Yang biasanya terasa berat dan penuh alasan, jadi terasa ringan dilakukan. Dan anehnya, aku bisa FOMO banget kalau sampai kelupaan solat atau puasa, atau telat tarawih. Malam-malam panjang yang dulu sering aku habiskan scrolling atau rebahan, sekarang malah jadi momen duduk bersimpuh, minta ampunan dan pengampunan, berharap taubat ini diterima.
Tangisan itu jatuh satu-satu, bukan karena drama, tapi karena isi hati udah terlalu penuh. Ada doa-doa yang nggak sempat disuarakan sepanjang tahun, tapi tumpah semua di bulan ini: doa untuk hidup yang lebih baik, untuk anak saleh yang sudah kunanti-nantikan selama 5 tahun belakangan ini, untuk ampunan kedua orang tua, untuk rumah tangga yang tenang dan panjang umur. Dan untuk kekuatan menghadapi semua yang belum selesai.
Ramadhan datang lagi. Tapi bukan untuk mengulang, melainkan untuk mengingatkan. Bahwa mungkin aku sudah terlalu sibuk “berjalan” sampai lupa arah. Terlalu banyak berusaha kuat sampai lupa bahwa lelah pun ada tempatnya—dan tempat itu adalah Allah.
Aku sadar, aku ini bukan tokoh utama dalam kisah suci siapa pun. Aku penuh salah. Kadang doa pun terasa hambar, ibadah terasa autopilot, dan kebaikan hanya jadi daftar tugas harian. Tapi Ramadhan selalu datang dengan satu pesan yang menohok: "Kamu masih bisa balik."
Dan kali ini, aku nggak mau sekadar balik. Aku mau pulang dengan sadar. Bukan karena euforia bulan suci, bukan karena takut dosa numpuk. Tapi karena aku rindu tenang. Rindu jadi versi diri yang nggak terus-menerus defensif, ragu, atau letih karena sibuk tampil baik.
Fasting strips away the noise. Nggak ada tempat untuk ego pas perut kosong. Nggak ada alasan untuk marah kalau hati benar-benar hadir. Setiap lapar dan haus bukan cuma simbol sabar, tapi pengingat bahwa yang kita “butuhkan” seringkali jauh lebih sedikit dari yang kita kejar.
Dan ikhlas—PR seumur hidup itu—datang lagi di bulan ini untuk diuji. Aku belajar bahwa ikhlas bukan berarti nggak capek, tapi tetap memilih taat meski hati goyah. Tetap berbuat baik meski nggak dihargai. Tetap mendoakan meski kecewa. Kadang kalah dalam diam adalah bentuk kemenangan yang paling sunyi.
Tapi Ramadhan juga bukan hanya soal aku.
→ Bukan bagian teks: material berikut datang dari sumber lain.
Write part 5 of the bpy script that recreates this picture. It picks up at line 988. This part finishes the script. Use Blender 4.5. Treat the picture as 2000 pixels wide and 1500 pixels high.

Bukan cuma tentang hati yang ingin bersih. Karena saat aku berbuka di rumah yang aman, ada yang berbuka di bawah puing. Saat aku bisa menangis dalam doa, ada yang hanya bisa menangis karena kehilangan segalanya.
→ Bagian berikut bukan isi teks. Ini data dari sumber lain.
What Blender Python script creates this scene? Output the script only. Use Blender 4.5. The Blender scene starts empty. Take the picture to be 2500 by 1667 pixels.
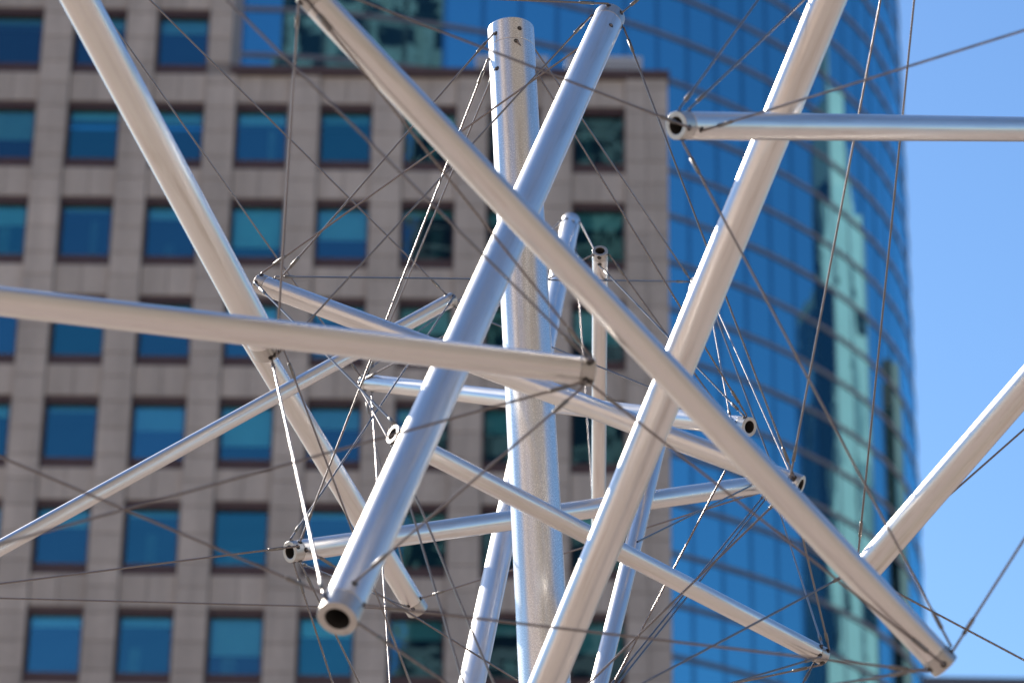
import bpy, math, random
import numpy as np
from mathutils import Vector, Matrix

random.seed(7)
sc = bpy.context.scene
COL = sc.collection
rad = math.radians

# ------------------------------------------------------------------ camera
PX_F = 7000.0                      # focal length in pixels of the 2500 px wide photograph
PITCH, ROLL = 0.391, 0.0145
CAM = np.array([0.0, 0.0, 1.6])
_f = np.array([0, math.cos(PITCH), math.sin(PITCH)])
_u = np.array([0, -math.sin(PITCH), math.cos(PITCH)])
_r = np.array([1.0, 0, 0])
RT = _r * math.cos(ROLL) + _u * math.sin(ROLL)
UP = -_r * math.sin(ROLL) + _u * math.cos(ROLL)
FW = _f
cd = bpy.data.cameras.new('camera')
cam = bpy.data.objects.new('camera', cd)
COL.objects.link(cam)
cd.sensor_width = 36.0
cd.lens = PX_F / 2500.0 * 36.0
cd.clip_start = 0.1
cd.clip_end = 5000.0
cam.matrix_world = Matrix(((RT[0], UP[0], -FW[0], CAM[0]), (RT[1], UP[1], -FW[1], CAM[1]), (RT[2], UP[2], -FW[2], CAM[2]), (0, 0, 0, 1)))
cd.dof.use_dof = True
cd.dof.focus_distance = 9.7
cd.dof.aperture_fstop = 3.1
cd.dof.aperture_blades = 0
sc.camera = cam

# ------------------------------------------------------------------ light
SUN_AZ, SUN_EL = rad(-40), rad(35)         # azimuth from +Y towards +X
w = bpy.data.worlds.new('World')
sc.world = w
w.use_nodes = True
nt = w.node_tree
sky = nt.nodes.new('ShaderNodeTexSky')
sky.sky_type = 'NISHITA'
sky.sun_disc = False
sky.sun_elevation = SUN_EL
sky.sun_rotation = SUN_AZ
sky.altitude = 50
sky.air_density = 1.35
sky.dust_density = 0.5
sky.ozone_density = 9.0
nt.nodes['Background'].inputs[1].default_value = 0.12
nt.links.new(sky.outputs[0], nt.nodes['Background'].inputs[0])
sd = bpy.data.lights.new('sun', 'SUN')
sd.energy = 5.0
sd.angle = rad(0.53)
sd.color = (1.0, 0.94, 0.85)
sun = bpy.data.objects.new('sun', sd)
COL.objects.link(sun)
tosun = Vector((math.sin(SUN_AZ) * math.cos(SUN_EL), math.cos(SUN_AZ) * math.cos(SUN_EL), math.sin(SUN_EL)))
sun.rotation_euler = tosun.to_track_quat('Z', 'Y').to_euler()
sun.location = (-40, 40, 90)
vs = sc.view_settings
vs.view_transform = 'Standard'
vs.look = 'None'
vs.exposure = 0.48
vs.gamma = 1.0
vs.use_curve_mapping = False
sc.render.engine = 'CYCLES'
sc.cycles.max_bounces = 10
sc.cycles.transparent_max_bounces = 12
sc.cycles.sample_clamp_indirect = 6.0


# ------------------------------------------------------------------ helpers
def px(x, y, depth):
    """world point that the photograph shows at pixel x, y (2500 px wide) at this depth along the view axis"""
    return CAM + depth * (FW + RT * (x - 1250) / PX_F + UP * (833.5 - y) / PX_F)


class MB:
    def __init__(self):
        self.v = []
        self.f = []
        self.smooth = []

    def add(self, verts, faces, smooth=False):
        o = len(self.v)
        self.v += [tuple(map(float, p)) for p in verts]
        self.f += [tuple(i + o for i in q) for q in faces]
        self.smooth += [smooth] * len(faces)

    def box(self, x0, x1, y0, y1, z0, z1, bevel=0.0):
        if bevel <= 0:
            vv = [(x, y, z) for x in (x0, x1) for y in (y0, y1) for z in (z0, z1)]
            self.add(vv, [(0, 1, 3, 2), (4, 6, 7, 5), (0, 4, 5, 1), (2, 3, 7, 6), (0, 2, 6, 4), (1, 5, 7, 3)])
        else:                      # chamfered front (-y) edges
            b = bevel
            vv = [(x0 + b, y0, z0 + b), (x1 - b, y0, z0 + b), (x1 - b, y0, z1 - b), (x0 + b, y0, z1 - b),
                  (x0, y0 + b, z0), (x1, y0 + b, z0), (x1, y0 + b, z1), (x0, y0 + b, z1),
                  (x0, y1, z0), (x1, y1, z0), (x1, y1, z1), (x0, y1, z1)]
            ff = [(0, 1, 2, 3)]
            for k in range(4):
                n = (k + 1) % 4
                ff.append((4 + k, 4 + n, n, k))
                ff.append((8 + k, 8 + n, 4 + n, 4 + k))
            ff.append((11, 10, 9, 8))
            self.add(vv, ff)

    def lathe(self, prof, n=40, smooth=True):
        """prof: list of (radius, z); revolved about z"""
        o = []
        for (r, z) in prof:
            for k in range(n):
                a = 2 * math.pi * k / n
                o.append((r * math.cos(a), r * math.sin(a), z))
        ff = []
        for i in range(len(prof) - 1):
            for k in range(n):
                k2 = (k + 1) % n
                ff.append((i * n + k, i * n + k2, (i + 1) * n + k2, (i + 1) * n + k))
        self.add(o, ff, smooth)

    def mesh(self, name):
        m = bpy.data.meshes.new(name)
        m.from_pydata(self.v, [], self.f)
        if any(self.smooth):
            m.polygons.foreach_set('use_smooth', self.smooth)
        m.update()
        return m


def link(name, mesh, mat=None, parent=None, loc=None, mtx=None):
    o = bpy.data.objects.new(name, mesh)
    COL.objects.link(o)
    if mat is not None and len(mesh.materials) == 0:
        mesh.materials.append(mat)
    if parent is not None:
        o.parent = parent
    if mtx is not None:
        o.matrix_local = mtx
    elif loc is not None:
        o.location = loc
    return o


def empty(name, loc=(0, 0, 0), rz=0.0):
    o = bpy.data.objects.new(name, None)
    o.empty_display_size = 0.3
    COL.objects.link(o)
    o.location = loc
    o.rotation_euler = (0, 0, rz)
    return o


def tag(o, label=None, cat=None, group=None, kind=None):
    if label: o['label'] = label
    if cat: o['category'] = cat
    if group: o['group'] = group
    if kind: o['kind'] = kind
    return o


# ------------------------------------------------------------------ materials
def new_mat(name):
    m = bpy.data.materials.new(name)
    m.use_nodes = True
    t = m.node_tree
    b = t.nodes['Principled BSDF']
    return m, t, b


def noise(t, scale, detail=4, rough=0.6, coord='Object', stretch=None):
    tc = t.nodes.new('ShaderNodeTexCoord')
    n = t.nodes.new('ShaderNodeTexNoise')
    n.inputs['Scale'].default_value = scale
    n.inputs['Detail'].default_value = detail
    n.inputs['Roughness'].default_value = rough
    src = tc.outputs[coord]
    if stretch:
        mp = t.nodes.new('ShaderNodeMapping')
        mp.inputs['Scale'].default_value = stretch
        t.links.new(src, mp.inputs[0])
        src = mp.outputs[0]
    t.links.new(src, n.inputs['Vector'])
    return n


def ramp(t, fac, stops):
    r = t.nodes.new('ShaderNodeValToRGB')
    e = r.color_ramp.elements
    while len(e) < len(stops): e.new(0.5)
    for i, (p, c) in enumerate(stops):
        e[i].position = p
        e[i].color = (*c, 1) if len(c) == 3 else c
    t.links.new(fac, r.inputs[0])
    return r


def maprange(t, v, a, b, lo=0.0, hi=1.0):
    m = t.nodes.new('ShaderNodeMapRange')
    m.inputs[1].default_value = lo
    m.inputs[2].default_value = hi
    m.inputs[3].default_value = a
    m.inputs[4].default_value = b
    t.links.new(v, m.inputs[0])
    return m.outputs[0]


def bump(t, b, h, strength, dist):
    n = t.nodes.new('ShaderNodeBump')
    n.inputs['Strength'].default_value = strength
    n.inputs['Distance'].default_value = dist
    t.links.new(h, n.inputs['Height'])
    t.links.new(n.outputs[0], b.inputs['Normal'])


def mat_noise(name, c0, c1, scale, rough=0.7, detail=5, bump_s=0.0, bump_d=0.01, coord='Object', rand=0.0, metal=0.0):
    m, t, b = new_mat(name)
    n = noise(t, scale, detail, coord=coord)
    r = ramp(t, n.outputs['Fac'], [(0.3, c0), (0.7, c1)])
    out = r.outputs[0]
    if rand > 0:
        oi = t.nodes.new('ShaderNodeObjectInfo')
        hs = t.nodes.new('ShaderNodeHueSaturation')
        t.links.new(maprange(t, oi.outputs['Random'], 1 - rand, 1 + rand), hs.inputs['Value'])
        t.links.new(out, hs.inputs['Color'])
        out = hs.outputs[0]
    t.links.new(out, b.inputs['Base Color'])
    b.inputs['Roughness'].default_value = rough
    b.inputs['Metallic'].default_value = metal
    if bump_s: bump(t, b, n.outputs['Fac'], bump_s, bump_d)
    return m


def mat_aluminium(name, base=(0.90, 0.86, 0.815), rough=0.23, broad=0.50, grain=0.35, mixw=0.42):
    """satin anodised aluminium: a fairly tight lobe for the sheen and a broad one for the bloom"""
    m, t, b = new_mat(name)
    b.inputs['Metallic'].default_value = 1.0
    b2 = t.nodes.new('ShaderNodeBsdfPrincipled')
    b2.inputs['Metallic'].default_value = 1.0
    fine = noise(t, 330, 2, 0.5)
    mid = noise(t, 9, 5, 0.6, stretch=(1, 1, 0.35))
    spots = noise(t, 120, 1, 0.5)
    c = ramp(t, mid.outputs['Fac'], [(0.3, tuple(x * 0.93 for x in base)), (0.7, base)])
    pit = ramp(t, spots.outputs['Fac'], [(0.15, (0.45, 0.42, 0.4)), (0.19, (1, 1, 1))])   # tiny dark pits
    mx = t.nodes.new('ShaderNodeMix')
    mx.data_type = 'RGBA'
    mx.blend_type = 'MULTIPLY'
    mx.inputs[0].default_value = 0.7
    t.links.new(c.outputs[0], mx.inputs[6])
    t.links.new(pit.outputs[0], mx.inputs[7])
    drip = noise(t, 26, 6, 0.7, stretch=(1, 1, 0.06))
    dr_ = ramp(t, drip.outputs['Fac'], [(0.36, (0.80, 0.77, 0.74)), (0.50, (1, 1, 1))])
    mx3 = t.nodes.new('ShaderNodeMix')
    mx3.data_type = 'RGBA'
    mx3.blend_type = 'MULTIPLY'
    mx3.inputs[0].default_value = 0.7
    t.links.new(mx.outputs[2], mx3.inputs[6])
    t.links.new(dr_.outputs[0], mx3.inputs[7])
    for bb in (b, b2): t.links.new(mx3.outputs[2], bb.inputs['Base Color'])
    ad = t.nodes.new('ShaderNodeMath')
    ad.operation = 'ADD'
    t.links.new(maprange(t, fine.outputs['Fac'], rough - 0.07 * grain, rough + 0.09 * grain), ad.inputs[0])
    t.links.new(maprange(t, mid.outputs['Fac'], -0.04, 0.05), ad.inputs[1])
    t.links.new(ad.outputs[0], b.inputs['Roughness'])
    b2.inputs['Roughness'].default_value = broad
    bump(t, b, fine.outputs['Fac'], 0.008 * grain * grain, 0.0012)
    sh = t.nodes.new('ShaderNodeMixShader')
    sh.inputs[0].default_value = mixw
    t.links.new(b.outputs[0], sh.inputs[1])
    t.links.new(b2.outputs[0], sh.inputs[2])
    t.links.new(sh.outputs[0], t.nodes['Material Output'].inputs[0])
    return m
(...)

Doaku tahun ini nggak indah. Tapi semoga cukup. Untuk Gaza. Untuk semua tempat yang dijajah tanpa headline. Untuk mereka yang bertahan, bukan karena kuat, tapi karena tidak punya pilihan.
Aku berdoa agar dunia tak lagi dibisiki perdamaian yang hanya ada di poster. Dan agar kita, yang hidup nyaman, tidak terus-menerus menukar empati dengan scroll cepat dan “Yaa Allah, kasihan banget...” lalu lanjut buka chat.
Ramadhan ini aku mau hadir sepenuhnya. Nggak sempurna, tapi sadar. Nggak heroik, tapi jujur. Karena mungkin memang bukan tentang berapa banyak yang kita lakukan. Tapi seberapa dalam kita benar-benar kembali.